■ Aim of the exercise: Everything from the line containing "Write part 2" through the line containing "boxes', 'home plate')" must be quoted exactly; everything else is left out.

■ Information provided:
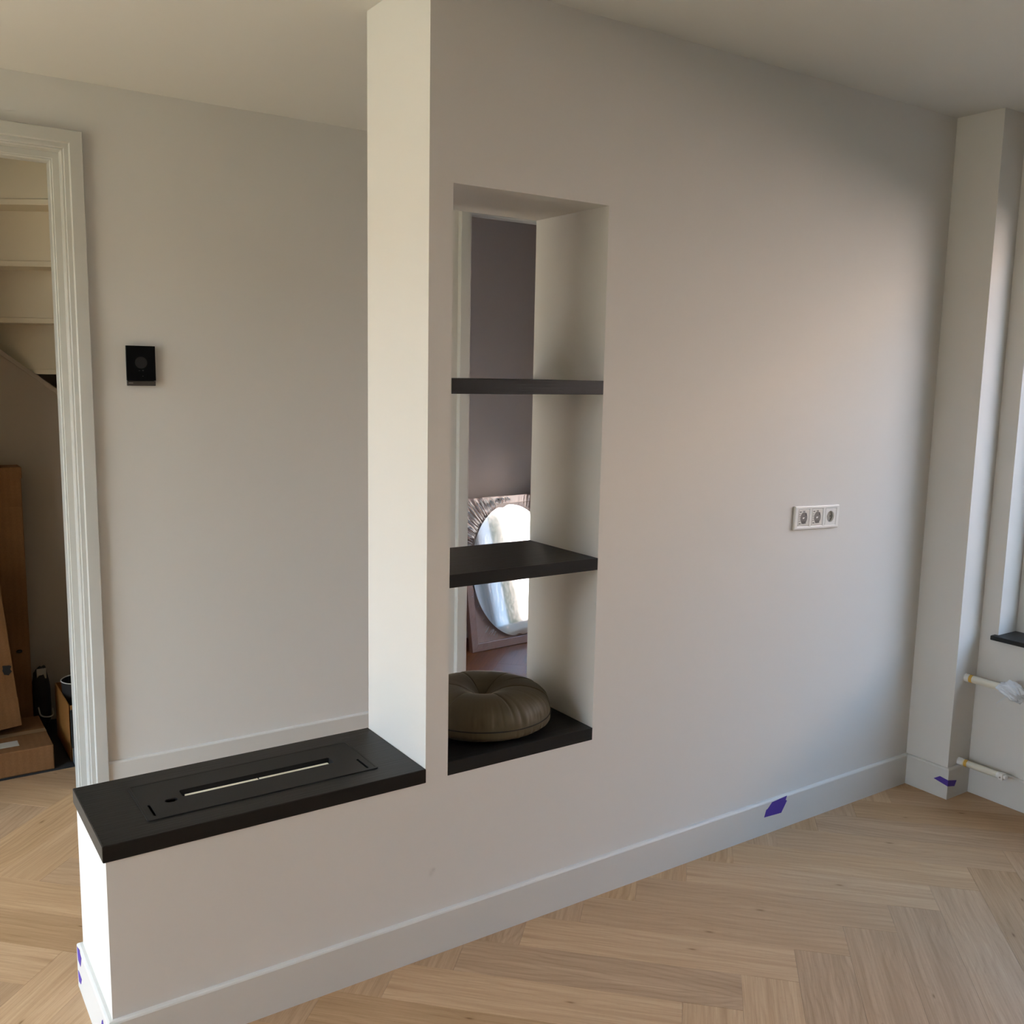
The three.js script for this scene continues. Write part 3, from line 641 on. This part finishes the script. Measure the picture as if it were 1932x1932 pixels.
// ---------------------------------------------------------------- wrapped mirror in the vestibule
{
  const w = 0.69, h = 0.887, th = 0.035, lean2 = -0.185;
  const t = thing('wrapped_mirror', 'round mirror on a copper-brown tray, shrink-wrapped and leaning on the dark wall', 'mirror', [2.439 + w / 2, 0.0025, -2.4205]);
  t.rotation.set(lean2, 0.07, 0, 'YXZ');
  mesh('tray', prismZ(rect(-w / 2, w / 2, 0, h), [rect(-w / 2 + 0.045, w / 2 - 0.045, 0.045, h - 0.045).reverse()], -th, 0, 0.002), M.copperCard, t);
  mesh('backing', box(-w / 2 + 0.044, w / 2 - 0.044, 0.044, h - 0.044, -th + 0.001, -0.024), std({ color: lin(0.34, 0.235, 0.20), roughness: 0.6 }), t);
  const o = [], cy = 0.442, cx = 0.01;
  for (let i = 0; i < 180; i++) {
    const a = i / 180 * 2 * Math.PI; let k = 1;
    for (const n of [98, -92]) { let d = Math.abs(((a * 180 / Math.PI - n) % 360 + 540) % 360 - 180); k -= 0.03 * Math.exp(-(d * d) / 20); }
    o.push([cx + Math.cos(a) * 0.308 * k, cy + Math.sin(a) * 0.392 * k]);
  }
  mesh('mirror_disc', prismZ(o, [], -0.010, 0.004, 0.001), M.mirror, t);
  // shrink film: pulled into folds that fan out from the upper left corner
  const NX = 150, NY = 190, pos = [], idx = [];
  for (let j = 0; j <= NY; j++) for (let i = 0; i <= NX; i++) {
    const x = -w / 2 + w * i / NX, y = h * j / NY, dx = x - 0.01, dy = y - cy, rr0 = Math.hypot(dx / 0.308, dy / 0.392), a = Math.atan2(dy, dx);
    const edge = Math.min(x + w / 2, w / 2 - x, y, h - y), amp = Math.max(0, rr0 - 0.98) * 0.010 * (dy > -0.05 ? 1 : 0.35) * Math.min(1, edge / 0.02);
    const z = 0.0055 + amp * (noise(a * 46, rr0 * 2, 3) - 0.5) * 2 + (rr0 < 1 ? 0.0012 * Math.pow(fbm(x * 25 + 9, y * 25 + a * 6, 6, 3), 2) : 0) + 0.0006 * (noise(x * 90, y * 90, 8) - 0.5);
    pos.push(x, y, z);
    if (i < NX && j < NY) { const p = j * (NX + 1) + i; idx.push(p, p + 1, p + NX + 2, p, p + NX + 2, p + NX + 1); }
  }
  const g = new THREE.BufferGeometry();
  g.setAttribute('position', new THREE.Float32BufferAttribute(pos, 3)); g.setIndex(idx); g.computeVertexNormals();
  // gathered folds of the film; white colour stands in for reflected glints
  const folds = [];
  for (let k = 0; k < 240; k++) {
    const a = (k < 215 ? 88 + 92 * hash(k, 1, 9) : 180 + 60 * hash(k, 1, 9)) * Math.PI / 180, ca = Math.cos(a), sa = Math.sin(a);
    const r0 = 1.03 + 0.06 * hash(k, 2, 9), P0 = [0.01 + ca * 0.308 * r0, cy + sa * 0.392 * r0];
    const tx = (-w / 2 + 0.006 - P0[0]) / (ca - 1e-6), ty = ((sa > 0 ? h - 0.006 : 0.006) - P0[1]) / (sa + 1e-6), L = Math.min(Math.abs(tx), Math.abs(ty)) * (k < 215 ? 0.55 + 0.45 * hash(k, 3, 9) : 0.12 + 0.25 * hash(k, 3, 9));
    const P1 = [P0[0] + ca * L, P0[1] + sa * L], wd = 0.0005 + 0.0011 * hash(k, 4, 9), hh = 0.002 + 0.003 * hash(k, 5, 9);
    const nx = -sa * wd, ny = ca * wd;
    const v = [[P0[0] - nx, P0[1] - ny, 0.005], [P0[0] + nx, P0[1] + ny, 0.005], [P1[0] + nx, P1[1] + ny, 0.002], [P1[0] - nx, P1[1] - ny, 0.002], [(P0[0] + P1[0]) / 2, (P0[1] + P1[1]) / 2, 0.005 + hh]];
    const q = new THREE.BufferGeometry();
    q.setAttribute('position', new THREE.Float32BufferAttribute([0, 1, 4, 1, 2, 4, 2, 3, 4, 3, 0, 4, 0, 3, 1, 1, 3, 2].flatMap((n) => v[n]), 3));
    q.computeVertexNormals();
    folds.push(metricUV(q));
  }
  mesh('film_fold_glint', mergeGeometries(folds), phy({ color: lin(0.8, 0.82, 0.85), roughness: 0.18, transmission: 0.25, thickness: 0, specularIntensity: 1, clearcoat: 1, clearcoatRoughness: 0.08 }), t).userData.kind = 'stuff';
  mesh('shrink_film', g, phy({ color: lin(1, 1, 1), roughness: 0.04, transmission: 1, thickness: 0, ior: 1.5 }), t);
}

renderer.render(scene, camera);
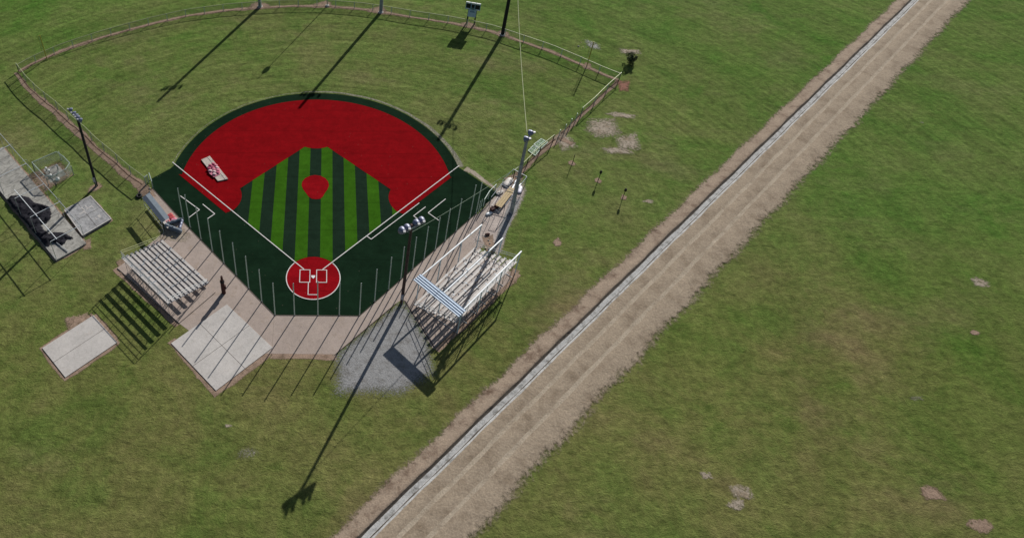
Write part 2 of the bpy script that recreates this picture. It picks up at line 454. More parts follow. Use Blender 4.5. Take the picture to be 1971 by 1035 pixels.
for s_ in (-1, 1):
    xa, xb, ya, yb = s_*1.25, s_*5.0, 3.4, -2.45
    line(b, (xa, ya+.14), (xa, yb-.14), .28, z_); line(b, (xb, ya+.14), (xb, yb-.14), .28, z_+.002)
    line(b, (xa-s_*.14, ya), (xb+s_*.14, ya), .28, z_+.004); line(b, (xa-s_*.14, yb), (xb+s_*.14, yb), .28, z_+.006)
line(b, (-1.75, -2.6), (-1.75, -8.2), .28, z_+.008); line(b, (1.75, -2.6), (1.75, -8.2), .28, z_+.008); line(b, (-1.89, -8.1), (1.89, -8.1), .28, z_+.01)
struct(b.build('batter_box_lines', 'white_turf'))
b = MB(); line(b, (-.75, 49.3), (.75, 49.3), .3, .2)
b = MB()
for P in ([(347.3, 377.4), (384, 404), (363.5, 419.3)], [(390.3, 393.3), (413.5, 412), (400, 421)]):
    P = [G(*q) for q in P]
    for i in range(2): line(b, P[i], P[i+1], .34, .17+.004*i)
for P in ([(807, 391), (714.3, 460.8), (706, 454.6)], [(819, 398.5), (796, 416), (803.5, 421.5)], [(857.7, 383.2), (824, 410), (844.5, 424.5)]):
    P = [G(*q) for q in P]
    for i in range(2): line(b, P[i], P[i+1], .32, .17+.004*i)
struct(b.build('coach_box_lines', 'white_turf'))
hp = MB(); hp.prism([(-.71, .75), (.71, .75), (.71, .0), (0, -.75), (-.71, .0)], .19, .25)
tag(hp.build('home_plate', 'board_white', origin=(0, 0, .19)), 'white five sided home plate between the two batter boxes', 'home plate')

# patches of earth with ragged edges
def patch(name, P, mat, z, kind=True, inset=.55):
    P = [V3(p) for p in P]; c = sum(P, Vector())/len(P); b = MB(); n = len(P); E = []
    Q = []
    for i in range(n):           # subdivide the outline and roughen it
        p, q = P[i], P[(i+1) % n]; L = (q-p).length; k = max(1, int(L/2))
        for j in range(k):
            r = p.lerp(q, j/k); Q.append(r+(r-c).normalized()*random.uniform(-.3, .3))
    n = len(Q)
    for t, ev in ((1.18, 0.0), (.80, .5 if inset > .7 else .55), (.40, .72)):
        for q in Q: b.v.append(Vector((c.x+(q.x-c.x)*t, c.y+(q.y-c.y)*t, z))); E.append(ev)
    b.v.append(Vector((c.x, c.y, z))); E.append(1.0 if inset < .7 else .75)
    for r in range(2):
        for i in range(n): j = (i+1) % n; b.face((r*n+i, r*n+j, (r+1)*n+j, (r+1)*n+i))
    for i in range(n): b.face((2*n+i, 2*n+(i+1) % n, 3*n))
    b.edge = E
    return struct(b.build(name, mat))
def strip(name, P, wid, mat, z, off=0.0):
    """ragged band along a line; wid one number or one for each point"""
    P = [V3(p) for p in P]; Q = []; W = []
    ws = wid if isinstance(wid, (list, tuple)) else [wid]*len(P)
    for i in range(len(P)-1):
        k = max(1, int((P[i+1]-P[i]).length/3))
        for j in range(k): Q.append(P[i].lerp(P[i+1], j/k)); W.append(ws[i]+(ws[i+1]-ws[i])*j/k)
    Q.append(P[-1]); W.append(ws[-1]); b = MB(); E = []
    for i, q in enumerate(Q):
        d = (Q[min(i+1, len(Q)-1)]-Q[max(i-1, 0)]).normalized(); s_ = Vector((-d.y, d.x, 0)); wv = W[i]*random.uniform(.8, 1.2)
        o_ = off+random.uniform(-.2, .2)
        for t, ev in ((-.75, 0), (-.3, .85), (.3, .85), (.75, 0)): b.v.append(Vector((q.x, q.y, z))+s_*(wv*t+o_)); E.append(ev)
    for i in range(len(Q)-1):
        for k in range(3): a = i*4+k; b.face((a, a+4, a+5, a+1))
    b.edge = E
    return struct(b.build(name, mat))

# fence lines (plan)
OF = [G(*p) for p in [(36, 138), (60, 124), (90, 110.5), (118, 98.5), (150, 87.5), (195, 73), (240, 60), (300, 44.5), (360, 31), (436, 20.5), (500, 15.5), (560, 12.5), (630, 12.5), (700, 18.5), (740, 24.5), (800, 34.5), (860, 43.5), (900, 51), (950, 62), (1000, 79), (1060, 99.5), (1120, 125), (1158, 142), (1191, 155)]]
LF = [G(*p) for p in [(36, 138), (55, 163), (80, 187), (110, 210), (140, 238), (165, 258), (190, 283), (220, 307), (250, 334), (272, 350), (281, 357)]]
RF = [G(*p) for p in [(1191, 155), (1163, 180), (1140, 203), (1118, 222), (1100, 240), (1086, 254), (1075, 264)]]
RF2 = [G(*p) for p in [(1063, 275), (1044, 290), (1026, 306), (1005, 328), (988, 342)]]
strip('dirt_strip', OF, [x*.72 for x in [3.5, 3, 4, 4.5, 4, 3.2, 3.5, 3.5, 3.2, 3.5, 5, 3, 5, 3, 5, 2.6, 3, 4, 4, 3, 3.5, 3.5, 2.6, 4]], 'dirt', .03)
strip('soil_crack', OF, .55, 'soil_dark', .036, off=-.7)
strip('dirt_strip', LF, [x*.72 for x in [2.5, 3.5, 5, 5, 6, 6.5, 5, 4.5, 5, 6, 5]], 'dirt', .04, off=-1.6)
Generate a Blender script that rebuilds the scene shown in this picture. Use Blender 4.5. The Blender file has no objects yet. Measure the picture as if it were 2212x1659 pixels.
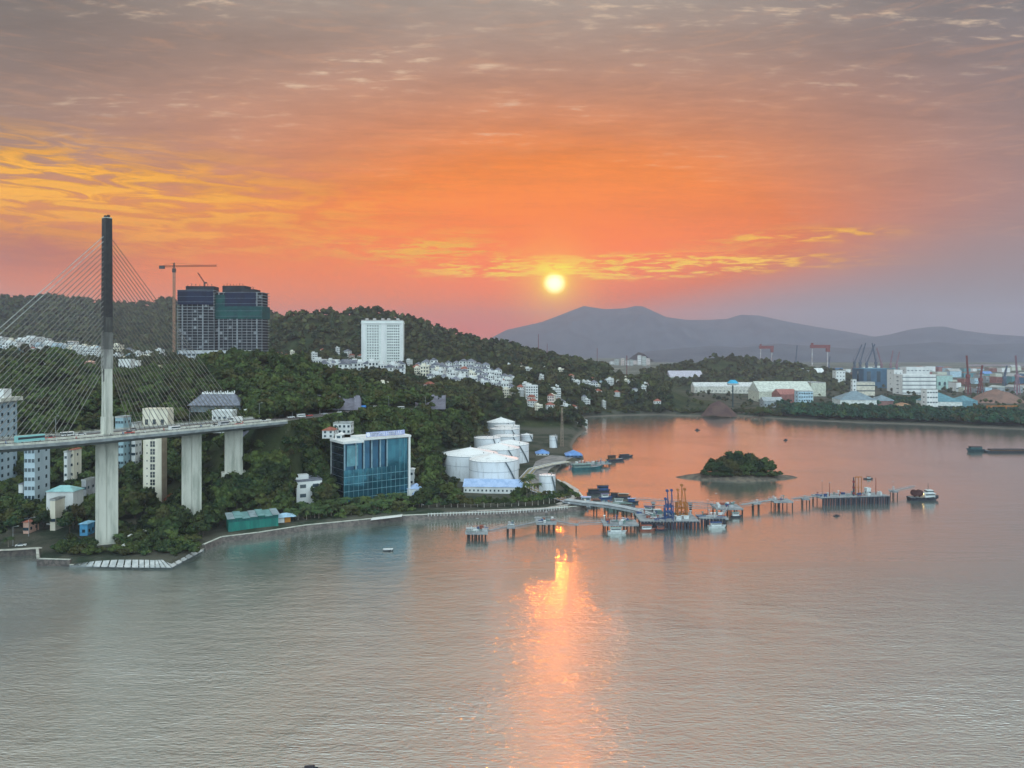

■ Worked answer:
Write part 2 of the bpy script that recreates this picture. It picks up at line 454. More parts follow. Use Blender 4.5. Take the picture to be 1971 by 1035 pixels.
for s_ in (-1, 1):
    xa, xb, ya, yb = s_*1.25, s_*5.0, 3.4, -2.45
    line(b, (xa, ya+.14), (xa, yb-.14), .28, z_); line(b, (xb, ya+.14), (xb, yb-.14), .28, z_+.002)
    line(b, (xa-s_*.14, ya), (xb+s_*.14, ya), .28, z_+.004); line(b, (xa-s_*.14, yb), (xb+s_*.14, yb), .28, z_+.006)
line(b, (-1.75, -2.6), (-1.75, -8.2), .28, z_+.008); line(b, (1.75, -2.6), (1.75, -8.2), .28, z_+.008); line(b, (-1.89, -8.1), (1.89, -8.1), .28, z_+.01)
struct(b.build('batter_box_lines', 'white_turf'))
b = MB(); line(b, (-.75, 49.3), (.75, 49.3), .3, .2)
b = MB()
for P in ([(347.3, 377.4), (384, 404), (363.5, 419.3)], [(390.3, 393.3), (413.5, 412), (400, 421)]):
    P = [G(*q) for q in P]
    for i in range(2): line(b, P[i], P[i+1], .34, .17+.004*i)
for P in ([(807, 391), (714.3, 460.8), (706, 454.6)], [(819, 398.5), (796, 416), (803.5, 421.5)], [(857.7, 383.2), (824, 410), (844.5, 424.5)]):
    P = [G(*q) for q in P]
    for i in range(2): line(b, P[i], P[i+1], .32, .17+.004*i)
struct(b.build('coach_box_lines', 'white_turf'))
hp = MB(); hp.prism([(-.71, .75), (.71, .75), (.71, .0), (0, -.75), (-.71, .0)], .19, .25)
tag(hp.build('home_plate', 'board_white', origin=(0, 0, .19)), 'white five sided home plate between the two batter boxes', 'home plate')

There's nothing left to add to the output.